The focus of resilience research in children and youth has most commonly concerned protective factors—characteristics of the individual and environment that buffer or remedy the impact of acutely stressful or traumatic experience or chronic hardship. Three wide categories of protective factors—personality features, family variables, and the availability of external supports—each appear to be critical to successful adjustment.

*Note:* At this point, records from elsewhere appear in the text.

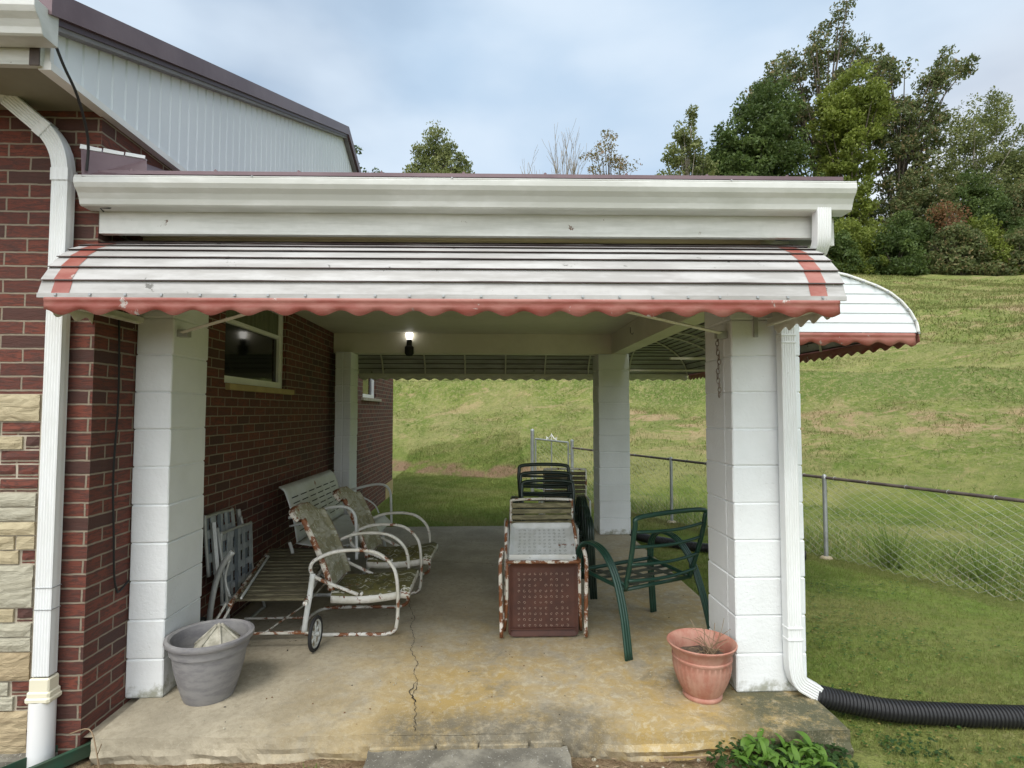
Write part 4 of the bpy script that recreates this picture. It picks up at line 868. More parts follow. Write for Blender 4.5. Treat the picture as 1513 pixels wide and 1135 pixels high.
# ---------------------------------------------------------------- glider bench by the wall
gb=empty('glider_bench',(.30,2.36,0),R(-1.5),label='white metal glider bench with slotted back against the brick wall',cat='bench')
def gback(u,v): return (-.28+.13*(1-v)+.02*math.sin(v*3)-(.05*(v-.92)*8 if v>.92 else 0),-.69+1.38*u,.43+.46*v)
mb=MB(); mb.grid(40,12,gback); mb.build('backrest',M['rust_little'],gb,smooth=True,solid=.004)
mb=MB()
for c_ in range(6):
    u0=.06+c_*.152
    for r_ in range(7):
        v=.16+r_*.1; a=gback(u0,v); b=gback(u0+.11,v); mb.add([(a[0]+.005,a[1],a[2]),(b[0]+.005,b[1],b[2]),(b[0]+.005,b[1],b[2]+.009),(a[0]+.005,a[1],a[2]+.009)],[(0,1,2,3)])
mb.build('back_slots',M['dark'],gb)
mb=MB(); mb.grid(30,14,lambda u,v:(-.16+.52*v,-.68+1.36*u,.42-.03*math.sin(v*math.pi)-(.09*(v-.86)*7 if v>.86 else 0))); mb.build('seat',M['rust_little'],gb,smooth=True,solid=.004)
for y in (-.72,.72):
    mb=MB(); mb.tube([(-.21,y,.64),(-.12,y,.66),(.12,y,.72),(.26,y,.725),(.335,y,.66),(.35,y,.50),(.355,y,.30)],.013,8,sm=5); mb.tube([(-.20,y,.57),(.0,y,.60),(.16,y,.52),(.22,y,.42)],.008,6,sm=4); mb.build('arm_rail',M['rust_little'],gb,smooth=True)
    mb=MB(); mb.tube([(-.30,y,.012),(.38,y,.012)],.014,8); mb.tube([(-.24,y,.02),(-.17,y,.30),(-.20,y,.44)],.014,8,sm=3); mb.tube([(.30,y,.02),(.24,y,.30)],.014,8); mb.tube([(-.17,y,.30),(.30,y,.30)],.012,8); mb.tube([(-.12,y,.06),(-.06,y,.16),(.02,y,.2),(.12,y,.13),(.16,y,.05)],.008,6,sm=4); mb.build('base_frame',M['rust_little'],gb,smooth=True)
for x in (-.24,.30): MB().tube([(x,-.72,.05),(x,.72,.05)],.012,8).build('cross_rail',M['rust_little'],gb)

# ---------------------------------------------------------------- slatted chaise with wheels
cs=empty('slatted_chaise',(.30,1.2,0),0,label='low chaise lounge with brown weathered slats and a spoked wheel beside the brick wall',cat='chaise lounge')
mb=MB()
for i in range(15):
    t=i/14; y=-.60+1.16*t; xs=.225 if t<.8 else .225; sh=-.085-.09*t
    mb.bbox(-.185-.232*t,.25-.18*t,y-.033,y+.033,.315+.03*t,.328+.03*t,.004,jit=.0015)
mb.build('slat_bed',M['slat_brown'],cs)
for s_,xa,xb in ((-1,-.20,-.44),(1,.265,.08)):
    mb=MB(); mb.tube([(xa,-.66,.305),(xb,.60,.335)],.014,8); mb.build('side_rail',M['rust_more'] if s_<0 else M['rust_white'],cs)
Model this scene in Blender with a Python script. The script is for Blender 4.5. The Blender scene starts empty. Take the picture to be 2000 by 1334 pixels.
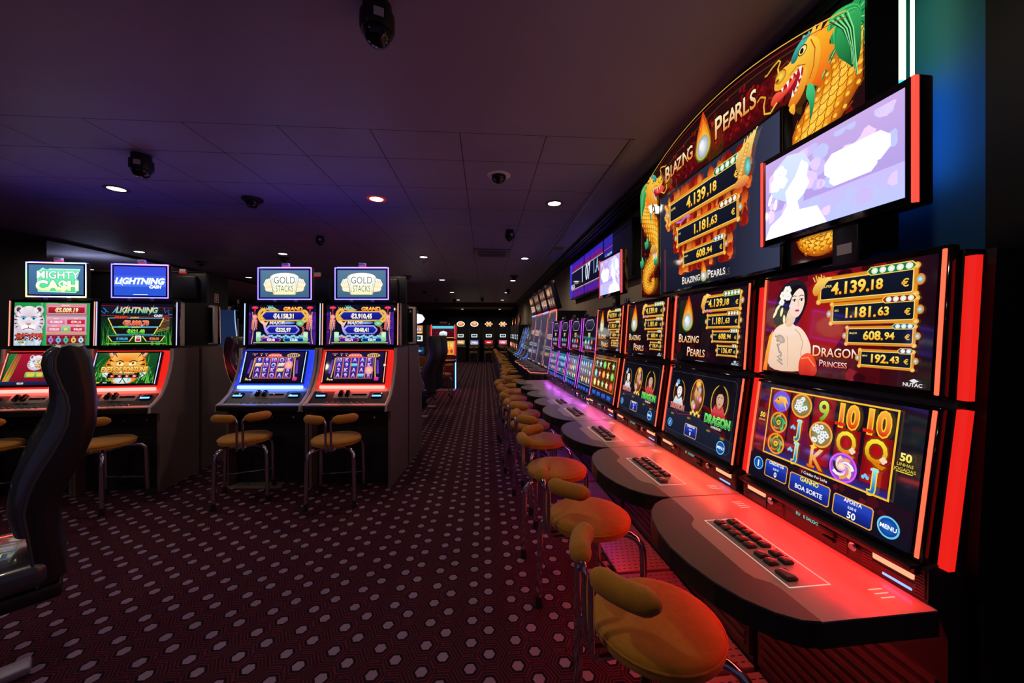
import bpy, bmesh, math, random
from mathutils import Vector, Matrix, Euler
from mathutils.geometry import tessellate_polygon
R = math.radians
random.seed(7)
SC = bpy.context.scene
COL = SC.collection

# ---------------------------------------------------------------- camera, world, exposure
CAM_F = 730.0                      # focal length in pixels of a 2000 px wide frame
YAW = math.atan(53 / CAM_F)
cam_data = bpy.data.cameras.new('camera')
cam_data.sensor_width = 36.0
cam_data.lens = 36.0 * CAM_F / 2000
cam_data.shift_y = -17 / 2000
cam_data.clip_start = 0.02
cam_data.clip_end = 100
cam = bpy.data.objects.new('camera', cam_data)
cam.location = (0, 0, 1.5)
cam.rotation_euler = (R(90), 0, -YAW)
COL.objects.link(cam)
SC.camera = cam

world = bpy.data.worlds.new('world')
world.use_nodes = True
world.node_tree.nodes['Background'].inputs[0].default_value = (0.30, 0.27, 0.62, 1)
world.node_tree.nodes['Background'].inputs[1].default_value = 0.125
SC.world = world
SC.view_settings.view_transform = 'Standard'
SC.view_settings.look = 'None'
SC.view_settings.exposure = 0.0
SC.view_settings.gamma = 1.0
SC.view_settings.use_curve_mapping = False
SC.cycles.use_denoising = True
SC.cycles.max_bounces = 6
SC.cycles.diffuse_bounces = 3
SC.cycles.glossy_bounces = 4
SC.cycles.sample_clamp_indirect = 3.0
SC.cycles.caustics_reflective = False
SC.cycles.caustics_refractive = False
GAIN = 1.0                         # brightness of display panels
LED = 1.0                          # brightness of the light strips
SPOT = 20.0                        # watts per ceiling downlight


# ---------------------------------------------------------------- small helpers
def lin(c):
    c = c / 255.0
    return c / 12.92 if c <= 0.04045 else ((c + 0.055) / 1.055) ** 2.4


def S(r, g, b, k=1.0):
    return (lin(r) * k, lin(g) * k, lin(b) * k)


MATS = {}


def mat(name, rgb=(0.5, 0.5, 0.5), rough=0.5, metal=0.0, emit=None, estr=1.0, noise=0.0, nscale=60, coat=0.0, bump=0.0,
        sheen=0.0, spec=0.5):
    if name in MATS:
        return MATS[name]
    m = bpy.data.materials.new(name)
    m.use_nodes = True
    nt = m.node_tree
    b = nt.nodes['Principled BSDF']
    b.inputs['Base Color'].default_value = (*rgb, 1)
    b.inputs['Roughness'].default_value = rough
    b.inputs['Metallic'].default_value = metal
    b.inputs['Specular IOR Level'].default_value = spec
    b.inputs['Coat Weight'].default_value = coat
    b.inputs['Sheen Weight'].default_value = sheen
    if emit:
        b.inputs['Emission Color'].default_value = (*emit, 1)
        b.inputs['Emission Strength'].default_value = estr
    if noise or bump:
        tc = nt.nodes.new('ShaderNodeTexCoord')
        n = nt.nodes.new('ShaderNodeTexNoise')
        n.inputs['Scale'].default_value = nscale
        n.inputs['Detail'].default_value = 4
        nt.links.new(tc.outputs['Object'], n.inputs['Vector'])
        if noise:
            mx = nt.nodes.new('ShaderNodeMix')
            mx.data_type = 'RGBA'
            mx.inputs[6].default_value = (*[max(0, c * (1 - noise)) for c in rgb], 1)
            mx.inputs[7].default_value = (*[min(1, c * (1 + noise)) for c in rgb], 1)
            nt.links.new(n.outputs['Fac'], mx.inputs[0])
            nt.links.new(mx.outputs[2], b.inputs['Base Color'])
        if bump:
            bp = nt.nodes.new('ShaderNodeBump')
            bp.inputs['Strength'].default_value = bump
            bp.inputs['Distance'].default_value = 0.004
            nt.links.new(n.outputs['Fac'], bp.inputs['Height'])
            nt.links.new(bp.outputs[0], b.inputs['Normal'])
    MATS[name] = m
    return m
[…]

Resilient Personality Features in Childhood and Adolescence

Werner and colleagues examined prospectively the impact of risk and protective factors and stressful life experiences in a cohort of 698 children born in 1955 on the island of Kauai in Hawaii. A subset of 30% was identified as high risk because they had four or more cumulative risk factors (including perinatal distress, chronic poverty, troubled family environments, or parental psychopathology) by age 2. Two thirds of this high-risk group developed behavioral or learning problems by age 10 or had mental health problems, delinquency records, or pregnancies by age 18. However, the other third were apparently resilient, developing into capable, self-assured, and considerate young adults.

A number of early factors characterize this resilient group (and have been confirmed in other studies), including an easygoing, alert, responsive, and affectionate temperament in infancy, which enables the infant to elicit attention and affection from care-givers, contributing to the development of trust and secure attachment.

Moving into early and middle childhood, resilient children maintain their active, attentive, and cheerful dispositions and show gains, relative to less resilient children, in communication and problem-solving skills, even among those not intellectually gifted. Across ethnicities, intelligence and scholastic proficiency are also associated with the ability to adapt successfully.